Porém, o que choca, contudo, é o final. Não pelas bobagens holywoodianas costumeiras de filmes recentes do gênero. Rosemary, na trama, há muito desconfia de seus vizinhos, aparentemente "inocentes", mas algo em si diz-lhe que eles são maus, mais que apenas sinistros. Após ter dado a luz, ela encontra uma passagem para o apartamento vizinho a partir do seu e, com uma faca em punho, vai até lá, apenas para encontrar seu marido e todos da seita de velhos bruxos satanistas, alguns mais jovens, recebendo outros bruxos do mundo inteiro, radiantes, finos e educados, bem como uma criança em um berço preto. Ao se aproximar da criança, Rosemary percebe que seus olhos são vermelhos, e as pupilas como de uma serpente. Ouvindo gritos de "Satâ vive; Deus está morto", primeiramente desnorteada e horrorizada, ela é então persuadida a cuidar a criança e, devagar, aproxima-se do berço, balançando o infante devagar para que pare de chorar e olhando com ternura para quem ela sabia ser o "Filho das Trevas", revelando-nos, pelo olhar, que aceitou a empreitada.... ainda que soubesse de quem também era aquela criança.
É neste carrossel de sentimentos aos quais a personagem principal é submetida que está a genialidade distorcida de Polansky, encontrando eco em um telespectador que, no mais da vezes, é pego desatento, envolvido pela apatia espiritual de nosso tempo, posto que nós, como Rosemary, temos nos tornado inconsequentes com as implicações das decisões que tomamos. Do medo ao pavor, deste ao repúdio e do repúdio à condescendência, Rosemary ("Maria Rosa" ou "Rosa Maria", numa alusão clara à Maria, mãe de Jesus) parece representar a própria trajetória da humanidade moderna: distanciada de Deus, vive em um estado de torpor irreal, que, ocasionalmente se apresenta com a crueldade de quem, segundo a Escritura, domina-lhe com a máxima autoridade maligna. Mas, a humanidade, cética do que ela própria sente, vê-se cair em uma espiral de decadência para, ao fim, levada pelo "instinto" da adequação e adaptabilidade, finalmente ceder à força daquele que se lhe apresenta com com o poder e indulgência de um falso deus.

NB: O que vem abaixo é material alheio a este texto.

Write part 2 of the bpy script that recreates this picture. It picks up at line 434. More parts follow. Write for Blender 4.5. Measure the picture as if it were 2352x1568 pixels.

Nada melhor para representar tudo isso do que a dissonância do tema musical do filme, criado por Krzysztof Komeda, que com improvisos e mistura cadenciada de ritmos, tudo embalado por uma "canção de ninar", faz-nos pensar (com medo), como parece que estamos sendo conduzidos para um terrível e dramático desfecho, não da história de um filme, mas de nossa própria história como raça.
OBS: que a glória do que se nos foi conquistado na cruz do calvário resplandeça sobre todos os que se encontram sob a crescente e forte influência das trevas, que a todos tenta sobrepujar. Tal intento, ao fim, terá sido em vão (Ap. 21:1-4)!